Хорошо то, что здесь семинаристы ходят в духовном платье, даже в рясе и камилавке, но без надлежащего руководства и наставления и это не помогает: они спокойно и даже вольно всюду разгуливают, не кланяясь ни одному духовному лицу, кажется представляя себя ужасными джентльменами. В порядках много заметно хорошего, видно, что старый широкий и глубокий церковный дух греческий есть и теперь; но при современном европейничании греков все это хорошее ужасно загрязнено. А ведь Греция была просветительницей всего Востока и нас русских. А теперь что сделали с нею ее прогрессисты? Грустно смотреть. Молодых богословов, монахов и светских, посылают в немецкие и иные европейские университеты, а в Россию и не думают, свысока на нее посматривая, как на отставшую от света народность, привязавшуюся к своему православию, тогда как нужноде стоять выше всяких предрассудков и идти по пути прогресса. При этом нужно заметить, что греки-духовенство постоянно жалуются, что им жить нечем, что поэтому у них такое невежество и непорядки в Церкви. А умер один такой жалобщик на свою бедность, так и оказалось, что своему брату священнику оставил громадный капитал.

Ноября 7-го встретили преемника здесь отцу архимандриту Сергию. Он прежде был с отцом Сергием в Японии, но возвратился оттуда, вероятно соскучившись по родине. Вот это сильное искушение для нас миссионеров, бороться с ним иногда бывает и не совсем под силу. А впрочем, везде земля Господня: если и возвратиться придется на родину, нужно, забывши заднее, спокойно и твердо простираться в переднее10, не полагаясь на себя и ища помощи свыше.

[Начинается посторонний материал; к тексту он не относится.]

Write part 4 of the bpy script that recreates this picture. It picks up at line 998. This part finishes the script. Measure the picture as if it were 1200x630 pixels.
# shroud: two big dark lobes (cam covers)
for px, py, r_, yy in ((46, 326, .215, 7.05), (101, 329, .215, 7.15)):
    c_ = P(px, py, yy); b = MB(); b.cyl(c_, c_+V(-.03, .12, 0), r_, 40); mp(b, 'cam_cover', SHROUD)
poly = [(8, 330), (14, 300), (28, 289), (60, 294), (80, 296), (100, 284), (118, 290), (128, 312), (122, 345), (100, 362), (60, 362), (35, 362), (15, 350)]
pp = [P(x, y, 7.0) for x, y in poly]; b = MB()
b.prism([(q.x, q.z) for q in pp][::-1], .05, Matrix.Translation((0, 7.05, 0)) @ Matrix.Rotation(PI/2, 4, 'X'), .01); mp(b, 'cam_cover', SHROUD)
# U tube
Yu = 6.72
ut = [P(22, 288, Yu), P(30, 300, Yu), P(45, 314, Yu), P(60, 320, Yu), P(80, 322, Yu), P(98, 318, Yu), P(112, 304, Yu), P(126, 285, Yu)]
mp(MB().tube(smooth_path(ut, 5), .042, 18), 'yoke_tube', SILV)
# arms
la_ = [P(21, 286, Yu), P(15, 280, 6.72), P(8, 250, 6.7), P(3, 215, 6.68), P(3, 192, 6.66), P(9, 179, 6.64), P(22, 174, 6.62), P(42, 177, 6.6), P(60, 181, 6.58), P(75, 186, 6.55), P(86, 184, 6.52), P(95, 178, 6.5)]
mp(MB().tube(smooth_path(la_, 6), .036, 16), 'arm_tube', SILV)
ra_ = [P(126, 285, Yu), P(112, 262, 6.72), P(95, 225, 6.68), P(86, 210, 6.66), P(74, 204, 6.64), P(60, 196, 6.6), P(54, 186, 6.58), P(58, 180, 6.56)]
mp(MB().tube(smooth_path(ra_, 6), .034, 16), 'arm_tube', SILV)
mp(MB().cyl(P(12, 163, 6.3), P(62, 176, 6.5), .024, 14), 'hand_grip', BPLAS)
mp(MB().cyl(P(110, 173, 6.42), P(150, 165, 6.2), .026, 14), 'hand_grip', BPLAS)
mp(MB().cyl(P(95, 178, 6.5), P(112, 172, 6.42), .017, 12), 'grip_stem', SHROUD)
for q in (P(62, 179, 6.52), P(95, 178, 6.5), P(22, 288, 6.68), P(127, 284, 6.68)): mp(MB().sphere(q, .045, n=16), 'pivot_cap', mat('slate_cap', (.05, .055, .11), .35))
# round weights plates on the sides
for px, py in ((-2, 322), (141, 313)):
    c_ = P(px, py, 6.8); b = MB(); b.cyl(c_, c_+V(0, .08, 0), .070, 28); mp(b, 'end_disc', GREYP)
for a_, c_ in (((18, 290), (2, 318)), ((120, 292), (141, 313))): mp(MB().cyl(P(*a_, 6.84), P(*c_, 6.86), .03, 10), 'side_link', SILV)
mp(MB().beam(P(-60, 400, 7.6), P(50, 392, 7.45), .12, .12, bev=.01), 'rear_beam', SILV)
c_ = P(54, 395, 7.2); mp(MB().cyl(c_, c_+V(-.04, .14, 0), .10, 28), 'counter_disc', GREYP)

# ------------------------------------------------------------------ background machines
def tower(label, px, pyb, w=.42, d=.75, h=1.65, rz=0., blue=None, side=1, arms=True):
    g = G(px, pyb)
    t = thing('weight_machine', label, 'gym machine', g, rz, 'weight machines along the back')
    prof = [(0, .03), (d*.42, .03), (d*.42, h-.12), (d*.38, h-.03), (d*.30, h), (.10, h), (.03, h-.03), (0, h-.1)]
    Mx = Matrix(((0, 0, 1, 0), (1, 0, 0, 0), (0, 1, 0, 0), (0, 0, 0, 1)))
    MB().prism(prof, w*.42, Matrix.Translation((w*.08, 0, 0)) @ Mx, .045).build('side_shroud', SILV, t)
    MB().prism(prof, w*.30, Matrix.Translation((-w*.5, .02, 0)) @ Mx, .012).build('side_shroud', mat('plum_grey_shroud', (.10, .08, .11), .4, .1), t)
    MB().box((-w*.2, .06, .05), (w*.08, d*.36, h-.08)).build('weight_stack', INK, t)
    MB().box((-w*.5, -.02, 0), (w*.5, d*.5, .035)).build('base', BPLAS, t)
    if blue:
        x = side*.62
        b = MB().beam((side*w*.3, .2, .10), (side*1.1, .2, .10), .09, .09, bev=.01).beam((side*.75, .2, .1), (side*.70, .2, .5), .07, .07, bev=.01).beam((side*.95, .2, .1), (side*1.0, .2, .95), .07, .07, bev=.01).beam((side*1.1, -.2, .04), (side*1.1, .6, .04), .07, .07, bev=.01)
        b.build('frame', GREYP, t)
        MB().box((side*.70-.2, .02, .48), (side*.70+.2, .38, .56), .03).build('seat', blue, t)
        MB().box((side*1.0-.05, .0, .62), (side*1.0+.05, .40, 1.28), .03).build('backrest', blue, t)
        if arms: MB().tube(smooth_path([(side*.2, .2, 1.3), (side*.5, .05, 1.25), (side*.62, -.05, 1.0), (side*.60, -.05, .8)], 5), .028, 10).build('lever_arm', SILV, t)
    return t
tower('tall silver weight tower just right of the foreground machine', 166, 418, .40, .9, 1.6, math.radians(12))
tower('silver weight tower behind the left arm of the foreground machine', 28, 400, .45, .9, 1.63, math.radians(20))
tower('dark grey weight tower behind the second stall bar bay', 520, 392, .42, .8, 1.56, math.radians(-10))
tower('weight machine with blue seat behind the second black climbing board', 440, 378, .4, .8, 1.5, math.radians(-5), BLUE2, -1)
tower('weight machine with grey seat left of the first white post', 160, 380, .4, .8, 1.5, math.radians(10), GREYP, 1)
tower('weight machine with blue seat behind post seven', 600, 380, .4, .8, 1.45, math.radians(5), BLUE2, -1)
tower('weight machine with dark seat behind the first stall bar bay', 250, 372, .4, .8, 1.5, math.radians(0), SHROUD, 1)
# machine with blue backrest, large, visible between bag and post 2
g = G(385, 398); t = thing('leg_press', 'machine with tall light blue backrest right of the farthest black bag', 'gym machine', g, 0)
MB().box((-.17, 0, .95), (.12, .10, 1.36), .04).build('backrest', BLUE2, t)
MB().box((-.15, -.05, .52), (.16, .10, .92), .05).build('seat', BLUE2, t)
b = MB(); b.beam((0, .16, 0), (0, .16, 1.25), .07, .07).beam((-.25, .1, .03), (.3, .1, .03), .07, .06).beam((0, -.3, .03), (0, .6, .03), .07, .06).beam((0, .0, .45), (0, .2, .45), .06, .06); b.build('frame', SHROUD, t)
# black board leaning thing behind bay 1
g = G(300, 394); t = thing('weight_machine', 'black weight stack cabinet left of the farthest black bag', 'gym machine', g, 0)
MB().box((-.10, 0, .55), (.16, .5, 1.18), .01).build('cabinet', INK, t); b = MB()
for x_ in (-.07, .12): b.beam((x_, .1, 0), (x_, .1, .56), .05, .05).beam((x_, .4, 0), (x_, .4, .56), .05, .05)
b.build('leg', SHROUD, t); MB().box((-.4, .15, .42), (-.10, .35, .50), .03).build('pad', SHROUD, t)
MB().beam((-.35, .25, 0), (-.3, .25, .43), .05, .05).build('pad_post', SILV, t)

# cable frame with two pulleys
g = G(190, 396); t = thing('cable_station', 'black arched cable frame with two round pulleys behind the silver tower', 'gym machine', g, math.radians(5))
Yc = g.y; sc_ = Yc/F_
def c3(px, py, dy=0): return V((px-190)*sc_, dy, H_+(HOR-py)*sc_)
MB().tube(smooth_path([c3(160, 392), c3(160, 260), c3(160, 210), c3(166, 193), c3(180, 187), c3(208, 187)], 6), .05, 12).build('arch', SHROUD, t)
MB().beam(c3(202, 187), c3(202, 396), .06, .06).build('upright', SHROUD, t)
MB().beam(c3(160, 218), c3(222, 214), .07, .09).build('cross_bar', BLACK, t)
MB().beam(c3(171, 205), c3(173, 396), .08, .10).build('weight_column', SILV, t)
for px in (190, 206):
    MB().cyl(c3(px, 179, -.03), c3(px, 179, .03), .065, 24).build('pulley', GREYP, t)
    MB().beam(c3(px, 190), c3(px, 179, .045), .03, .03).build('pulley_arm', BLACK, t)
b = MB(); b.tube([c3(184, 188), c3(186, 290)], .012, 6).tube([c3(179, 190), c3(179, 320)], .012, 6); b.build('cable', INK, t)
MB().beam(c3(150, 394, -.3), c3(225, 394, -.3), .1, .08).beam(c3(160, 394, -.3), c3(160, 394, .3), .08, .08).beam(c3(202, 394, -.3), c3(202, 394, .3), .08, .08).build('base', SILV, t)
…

Ноября 8-го служили оба архимандрита и я; за литургией был в алтаре архиепископ Халкидский Евгений. Когда кадят ему или кланяются, то он только приподнимает к груди благословляющую руку и двигает пальцами, вместо всей руки. Вечером мимо квартиры проходила погребальная процессия, – должно быть, погребали богача или важного человека, потому что шли три архиерея (один в мантии, епитрахили и омофоре, а два без мантии), один архимандрит в клобуке (здесь, вместо митры, архимандрит от прочего духовенства только клобуком и отличается, а остальные все ходят в камилавках) и много священников, стройно в два ряда, все в самых белых легких облачениях.

Путь от Афин до Рима, через Бар-град

Ноября 9-го был в афинском соборе – за литургией, но, к сожалению, подошел только во время трисвятого. У греков утреня вместе с литургией; после славословия тотчас же и благословение на литургию. Певчие поют на хорах; напевы все партесные, какие мы слышим постоянно в России; но они их выводят бесконечно замысловатыми руладами. Служили два священника, причем стояли оба пред престолом, а не сбоку один, как у нас; да и престол имеет продолговатую форму, так что служащим так и удобнее стоять. После чтения апостола один из батюшек, кажется стоявший налево, благословил диакона на чтение Евангелия, сам вышел на амвон и стал к народу лицом; а диакон пошел на кафедру, устроенную для этого посреди церкви, у левого столба, высоко-высоко; внизу против кафедры встали два мальчика со свечами, одетые в белые стихари. И во все время чтения Евангелия (левый) батюшка без камилавки стоял на амвоне лицом к народу, а правый батюшка в камилавке оставался пред престолом. (Служебники у греков лежат на престоле.) Диакон тщательно и красиво, даже и для меня русского, выводил на греческий лад Евангелие о гадаринском бесноватом, с разными красивыми переливами в голосе на одном каком-либо слове или слоге. Народ заметно пододвинулся к кафедре и с особом интересом и удовольствием слушал свое церковное греческое чтение. И как только диакон свое чтение закончил, народу добрая половина вышла из церкви, как бы прослушавши все для них интересное. Это живо напомнило нашу Москву, где тоже многие приходят в церковь послушать или паремии, или апостол и Евангелие, громогласно читаемые диаконом или псаломщиком; и там тоже после чтения многие из церкви уходят. Различие только то, что здесь диакон, да и все почти, служат тенором, и тенор самый, так сказать, церковный и народный голос, а у нас в России любят громкий бас.